Abstract

Optimizing the efficiency of the waterflood displacement process in heavy oils is critical to reaching the oil recovery goals. However, in the process of finding an economic and stable throughput for the process, in some cases significant sand production and generation of wormholes have resulted in premature water breakthrough and channelling destroying volumetric efficiency. In order to understand such events, a simulation study using a coupled reservoir and geomechanical simulator was used to determine the physics controlling the initiation and propagation of dilated zones resulting from sand production giving the premature breakthrough. An attempt was made to identify the importance of well configuration and what operating constraints can be altered to reduce the risk of these breakthrough events.

The complex physics of sand production during oil recovery requires it to be modeled as a coupled process: multiphase fluid flow causing transient pressure gradients and geomechanics to calculate the resultant stress variation, permeability enhancement and shear/tensile failure around the induced dilated zone and finally coupling failure criterion for the dilated zone propagation combining pressure gradient and effective stress. A force balance criterion calculates the threshold fluid pressure gradient for sand mobilization based on the effective confining stresses in each numerical element. The stress variation across the loosely supported sand body (damage zone) at the edge of a dilated zone is captured by an elasto-plastic constitutive model using a Mohr-Coulomb shear failure surface combined with softening of the Young's modulus.

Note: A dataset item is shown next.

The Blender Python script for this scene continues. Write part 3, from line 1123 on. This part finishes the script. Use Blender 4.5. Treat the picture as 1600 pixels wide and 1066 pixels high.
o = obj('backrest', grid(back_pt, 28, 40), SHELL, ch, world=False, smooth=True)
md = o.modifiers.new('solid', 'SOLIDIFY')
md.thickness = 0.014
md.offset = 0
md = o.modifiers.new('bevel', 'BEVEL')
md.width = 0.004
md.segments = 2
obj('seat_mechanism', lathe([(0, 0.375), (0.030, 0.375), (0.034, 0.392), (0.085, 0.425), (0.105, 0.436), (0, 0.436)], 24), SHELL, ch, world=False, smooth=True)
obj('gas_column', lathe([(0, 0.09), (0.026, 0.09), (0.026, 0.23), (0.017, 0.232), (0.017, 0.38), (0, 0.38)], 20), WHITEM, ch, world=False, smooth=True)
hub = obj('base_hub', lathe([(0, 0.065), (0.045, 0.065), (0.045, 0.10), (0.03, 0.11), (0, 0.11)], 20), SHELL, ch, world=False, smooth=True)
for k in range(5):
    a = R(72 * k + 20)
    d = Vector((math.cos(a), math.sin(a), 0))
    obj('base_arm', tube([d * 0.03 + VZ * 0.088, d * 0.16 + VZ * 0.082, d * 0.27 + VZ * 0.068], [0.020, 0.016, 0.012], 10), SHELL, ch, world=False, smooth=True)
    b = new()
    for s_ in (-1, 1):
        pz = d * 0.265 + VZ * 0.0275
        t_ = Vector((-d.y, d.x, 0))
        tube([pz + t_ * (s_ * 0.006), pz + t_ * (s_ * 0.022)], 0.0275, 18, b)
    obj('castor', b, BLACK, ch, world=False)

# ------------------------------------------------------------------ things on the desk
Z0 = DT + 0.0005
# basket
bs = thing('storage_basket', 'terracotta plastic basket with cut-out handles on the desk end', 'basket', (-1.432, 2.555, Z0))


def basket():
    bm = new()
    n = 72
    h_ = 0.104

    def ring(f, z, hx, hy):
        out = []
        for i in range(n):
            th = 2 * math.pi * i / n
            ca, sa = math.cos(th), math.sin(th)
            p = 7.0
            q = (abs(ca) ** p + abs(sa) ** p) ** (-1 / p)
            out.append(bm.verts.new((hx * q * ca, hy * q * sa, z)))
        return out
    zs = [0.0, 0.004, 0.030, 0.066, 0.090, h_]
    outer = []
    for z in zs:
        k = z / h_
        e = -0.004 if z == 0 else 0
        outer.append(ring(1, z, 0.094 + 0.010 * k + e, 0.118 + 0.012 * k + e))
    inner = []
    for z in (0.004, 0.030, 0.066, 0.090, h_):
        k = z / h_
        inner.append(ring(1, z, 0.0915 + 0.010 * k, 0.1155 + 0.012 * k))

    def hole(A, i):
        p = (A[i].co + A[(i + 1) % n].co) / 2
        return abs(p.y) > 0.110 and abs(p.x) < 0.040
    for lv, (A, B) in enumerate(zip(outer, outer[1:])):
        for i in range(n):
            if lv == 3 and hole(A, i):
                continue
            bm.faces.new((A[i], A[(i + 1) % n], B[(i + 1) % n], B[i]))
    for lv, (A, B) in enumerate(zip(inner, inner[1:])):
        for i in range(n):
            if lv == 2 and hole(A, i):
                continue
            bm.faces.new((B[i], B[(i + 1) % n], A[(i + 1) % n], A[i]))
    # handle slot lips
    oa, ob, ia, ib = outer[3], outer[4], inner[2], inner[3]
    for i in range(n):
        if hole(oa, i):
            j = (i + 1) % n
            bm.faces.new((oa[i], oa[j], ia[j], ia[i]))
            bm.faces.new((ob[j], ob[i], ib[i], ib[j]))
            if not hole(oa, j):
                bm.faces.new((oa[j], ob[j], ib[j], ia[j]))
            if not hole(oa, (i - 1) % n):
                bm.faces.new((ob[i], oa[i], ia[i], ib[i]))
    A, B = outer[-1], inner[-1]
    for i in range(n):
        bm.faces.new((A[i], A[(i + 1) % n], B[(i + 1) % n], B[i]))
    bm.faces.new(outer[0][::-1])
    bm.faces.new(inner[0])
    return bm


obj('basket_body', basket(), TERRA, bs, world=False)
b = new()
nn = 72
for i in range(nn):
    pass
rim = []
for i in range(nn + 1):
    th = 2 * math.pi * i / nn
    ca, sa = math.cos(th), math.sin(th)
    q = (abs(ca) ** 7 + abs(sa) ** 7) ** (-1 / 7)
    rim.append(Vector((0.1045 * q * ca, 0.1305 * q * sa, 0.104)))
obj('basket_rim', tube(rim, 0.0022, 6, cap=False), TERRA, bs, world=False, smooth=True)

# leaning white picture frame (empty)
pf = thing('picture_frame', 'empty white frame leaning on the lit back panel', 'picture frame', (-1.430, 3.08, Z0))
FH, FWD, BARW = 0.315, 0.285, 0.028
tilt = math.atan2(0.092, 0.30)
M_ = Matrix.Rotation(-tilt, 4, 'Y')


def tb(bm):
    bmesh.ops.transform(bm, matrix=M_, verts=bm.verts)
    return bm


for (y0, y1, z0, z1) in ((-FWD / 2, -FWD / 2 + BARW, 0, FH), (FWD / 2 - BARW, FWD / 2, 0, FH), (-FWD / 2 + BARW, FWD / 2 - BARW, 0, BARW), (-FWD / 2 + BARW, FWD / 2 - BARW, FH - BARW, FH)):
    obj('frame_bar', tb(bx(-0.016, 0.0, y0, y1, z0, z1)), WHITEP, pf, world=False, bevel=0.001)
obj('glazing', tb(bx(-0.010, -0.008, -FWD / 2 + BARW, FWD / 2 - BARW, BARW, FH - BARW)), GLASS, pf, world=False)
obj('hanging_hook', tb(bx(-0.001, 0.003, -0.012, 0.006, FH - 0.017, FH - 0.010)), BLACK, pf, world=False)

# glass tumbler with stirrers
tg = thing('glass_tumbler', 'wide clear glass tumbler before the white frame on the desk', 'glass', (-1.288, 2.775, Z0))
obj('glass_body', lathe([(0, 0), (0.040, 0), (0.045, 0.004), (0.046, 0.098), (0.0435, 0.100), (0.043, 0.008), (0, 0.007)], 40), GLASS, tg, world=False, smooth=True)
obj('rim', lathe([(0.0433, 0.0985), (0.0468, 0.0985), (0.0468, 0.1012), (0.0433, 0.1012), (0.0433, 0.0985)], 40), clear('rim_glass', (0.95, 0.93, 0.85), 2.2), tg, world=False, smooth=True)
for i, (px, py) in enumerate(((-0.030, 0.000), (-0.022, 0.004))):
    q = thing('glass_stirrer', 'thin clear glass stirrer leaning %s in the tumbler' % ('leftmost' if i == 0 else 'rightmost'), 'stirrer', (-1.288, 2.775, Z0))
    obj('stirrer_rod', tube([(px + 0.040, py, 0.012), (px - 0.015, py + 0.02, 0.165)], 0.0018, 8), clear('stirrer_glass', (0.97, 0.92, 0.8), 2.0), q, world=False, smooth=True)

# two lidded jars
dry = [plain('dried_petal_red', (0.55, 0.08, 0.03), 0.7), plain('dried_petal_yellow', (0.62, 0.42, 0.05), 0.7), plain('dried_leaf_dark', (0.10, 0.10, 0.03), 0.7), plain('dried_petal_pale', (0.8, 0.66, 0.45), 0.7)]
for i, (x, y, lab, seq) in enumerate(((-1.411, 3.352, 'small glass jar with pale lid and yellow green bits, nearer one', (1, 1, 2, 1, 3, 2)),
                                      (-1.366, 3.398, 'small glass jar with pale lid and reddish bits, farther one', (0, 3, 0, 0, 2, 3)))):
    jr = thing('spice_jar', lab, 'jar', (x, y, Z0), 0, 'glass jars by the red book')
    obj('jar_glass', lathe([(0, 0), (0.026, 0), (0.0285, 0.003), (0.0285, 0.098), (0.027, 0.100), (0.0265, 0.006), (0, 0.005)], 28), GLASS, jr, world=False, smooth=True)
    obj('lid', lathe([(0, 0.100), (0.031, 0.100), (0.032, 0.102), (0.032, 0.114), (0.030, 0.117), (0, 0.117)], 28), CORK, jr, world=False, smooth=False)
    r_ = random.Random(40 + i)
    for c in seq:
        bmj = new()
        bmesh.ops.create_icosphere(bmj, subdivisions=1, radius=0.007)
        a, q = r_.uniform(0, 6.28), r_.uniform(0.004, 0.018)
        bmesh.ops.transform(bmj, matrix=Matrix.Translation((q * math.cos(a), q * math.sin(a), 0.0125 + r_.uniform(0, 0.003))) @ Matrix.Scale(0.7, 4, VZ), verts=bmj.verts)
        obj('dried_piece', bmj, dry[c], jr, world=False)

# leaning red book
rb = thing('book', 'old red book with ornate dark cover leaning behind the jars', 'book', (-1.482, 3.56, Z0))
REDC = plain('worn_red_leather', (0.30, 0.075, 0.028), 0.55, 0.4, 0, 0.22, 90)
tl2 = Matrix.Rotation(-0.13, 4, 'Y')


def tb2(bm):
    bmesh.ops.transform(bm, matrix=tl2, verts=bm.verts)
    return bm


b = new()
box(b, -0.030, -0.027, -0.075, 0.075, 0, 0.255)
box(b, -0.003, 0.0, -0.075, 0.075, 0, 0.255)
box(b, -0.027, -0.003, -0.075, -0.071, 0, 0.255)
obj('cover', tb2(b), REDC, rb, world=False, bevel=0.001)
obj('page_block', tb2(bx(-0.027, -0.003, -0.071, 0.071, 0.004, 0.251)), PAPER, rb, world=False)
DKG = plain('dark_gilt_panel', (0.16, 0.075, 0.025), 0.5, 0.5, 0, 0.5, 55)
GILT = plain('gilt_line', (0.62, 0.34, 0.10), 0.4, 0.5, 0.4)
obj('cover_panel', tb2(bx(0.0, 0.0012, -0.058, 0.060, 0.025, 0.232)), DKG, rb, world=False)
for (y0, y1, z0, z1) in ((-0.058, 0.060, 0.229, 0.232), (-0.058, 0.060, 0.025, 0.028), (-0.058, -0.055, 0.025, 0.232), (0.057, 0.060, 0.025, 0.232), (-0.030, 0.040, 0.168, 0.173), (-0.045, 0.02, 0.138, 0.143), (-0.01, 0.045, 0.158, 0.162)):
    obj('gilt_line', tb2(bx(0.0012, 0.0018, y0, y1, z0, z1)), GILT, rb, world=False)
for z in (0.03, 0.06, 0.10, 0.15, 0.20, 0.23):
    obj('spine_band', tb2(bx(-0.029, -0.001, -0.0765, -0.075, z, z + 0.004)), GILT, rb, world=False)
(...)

The application of the coupled simulator in modeling waterflooding reveals critical insights regarding the significance of different factors contributing to the sand production problem. Multiphase flow, over vs. under-injection, and inter-well pressure gradient effects are critical to controlling the sand production initiation and evolution. Gas liberation below bubble point pressure conditions causes excessive pressure gradient and increases the possibility of sand production. The oil/water relative permeability impact emerges if the mixture mobility at a certain fraction is lower than the end points. As dilated zone geometry appears to follow the weakest zones often associated with high permeable layers; it highlights the significance of the reservoir heterogeneity in contributing to the sand production problem. The results of the current study add understanding to the significance of different mechanisms contributing to sand production and may be used to help mitigate the premature breakthrough problem observed in many waterflooding operations.